--- Data excerpt ---

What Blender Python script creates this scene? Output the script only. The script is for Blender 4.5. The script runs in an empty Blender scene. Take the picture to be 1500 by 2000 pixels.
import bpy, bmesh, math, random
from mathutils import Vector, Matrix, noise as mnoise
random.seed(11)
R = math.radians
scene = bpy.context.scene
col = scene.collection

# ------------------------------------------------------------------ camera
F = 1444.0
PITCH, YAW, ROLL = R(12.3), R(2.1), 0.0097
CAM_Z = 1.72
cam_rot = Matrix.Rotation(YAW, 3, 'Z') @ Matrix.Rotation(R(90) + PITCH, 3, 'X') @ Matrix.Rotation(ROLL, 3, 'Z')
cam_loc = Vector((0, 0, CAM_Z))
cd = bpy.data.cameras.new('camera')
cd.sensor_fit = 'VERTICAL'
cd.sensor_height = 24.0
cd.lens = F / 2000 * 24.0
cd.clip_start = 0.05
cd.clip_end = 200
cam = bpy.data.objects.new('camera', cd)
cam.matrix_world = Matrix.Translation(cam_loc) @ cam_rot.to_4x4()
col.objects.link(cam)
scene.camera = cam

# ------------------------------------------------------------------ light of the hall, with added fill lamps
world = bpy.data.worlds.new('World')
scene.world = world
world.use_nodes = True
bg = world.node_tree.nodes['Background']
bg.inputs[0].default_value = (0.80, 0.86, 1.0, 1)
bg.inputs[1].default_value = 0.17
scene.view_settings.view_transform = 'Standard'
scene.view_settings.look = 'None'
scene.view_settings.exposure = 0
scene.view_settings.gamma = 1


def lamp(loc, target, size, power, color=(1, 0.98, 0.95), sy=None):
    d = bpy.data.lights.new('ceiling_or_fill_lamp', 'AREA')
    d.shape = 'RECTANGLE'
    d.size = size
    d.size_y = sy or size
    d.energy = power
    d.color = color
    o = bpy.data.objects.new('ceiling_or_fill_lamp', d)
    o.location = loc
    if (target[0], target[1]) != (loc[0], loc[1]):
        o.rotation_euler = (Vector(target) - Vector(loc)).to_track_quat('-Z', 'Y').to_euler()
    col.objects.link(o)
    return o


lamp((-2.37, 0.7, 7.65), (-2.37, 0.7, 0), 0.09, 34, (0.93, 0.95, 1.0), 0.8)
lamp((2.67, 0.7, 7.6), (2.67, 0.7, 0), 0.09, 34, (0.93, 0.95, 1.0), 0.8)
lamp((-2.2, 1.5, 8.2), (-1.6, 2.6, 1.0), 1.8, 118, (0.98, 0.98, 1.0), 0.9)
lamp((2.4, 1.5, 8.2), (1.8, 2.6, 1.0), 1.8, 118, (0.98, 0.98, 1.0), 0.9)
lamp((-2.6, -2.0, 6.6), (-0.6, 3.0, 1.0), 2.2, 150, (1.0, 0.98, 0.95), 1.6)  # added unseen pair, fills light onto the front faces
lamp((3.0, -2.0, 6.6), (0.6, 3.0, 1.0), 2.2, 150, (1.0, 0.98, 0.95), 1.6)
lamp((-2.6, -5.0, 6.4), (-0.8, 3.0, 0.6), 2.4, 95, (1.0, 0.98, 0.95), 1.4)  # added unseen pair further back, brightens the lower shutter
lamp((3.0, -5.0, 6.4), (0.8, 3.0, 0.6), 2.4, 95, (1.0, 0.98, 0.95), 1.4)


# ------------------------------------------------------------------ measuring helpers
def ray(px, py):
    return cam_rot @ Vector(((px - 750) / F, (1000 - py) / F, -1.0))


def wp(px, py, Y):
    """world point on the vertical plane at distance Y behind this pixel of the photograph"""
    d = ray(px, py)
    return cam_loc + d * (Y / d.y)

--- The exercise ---
Quote the listing above from its first line to the line with "scene.camera = cam", inclusive, and add nothing.

--- Answer for the task ---
What Blender Python script creates this scene? Output the script only. The script is for Blender 4.5. The script runs in an empty Blender scene. Take the picture to be 1500 by 2000 pixels.
import bpy, bmesh, math, random
from mathutils import Vector, Matrix, noise as mnoise
random.seed(11)
R = math.radians
scene = bpy.context.scene
col = scene.collection

# ------------------------------------------------------------------ camera
F = 1444.0
PITCH, YAW, ROLL = R(12.3), R(2.1), 0.0097
CAM_Z = 1.72
cam_rot = Matrix.Rotation(YAW, 3, 'Z') @ Matrix.Rotation(R(90) + PITCH, 3, 'X') @ Matrix.Rotation(ROLL, 3, 'Z')
cam_loc = Vector((0, 0, CAM_Z))
cd = bpy.data.cameras.new('camera')
cd.sensor_fit = 'VERTICAL'
cd.sensor_height = 24.0
cd.lens = F / 2000 * 24.0
cd.clip_start = 0.05
cd.clip_end = 200
cam = bpy.data.objects.new('camera', cd)
cam.matrix_world = Matrix.Translation(cam_loc) @ cam_rot.to_4x4()
col.objects.link(cam)
scene.camera = cam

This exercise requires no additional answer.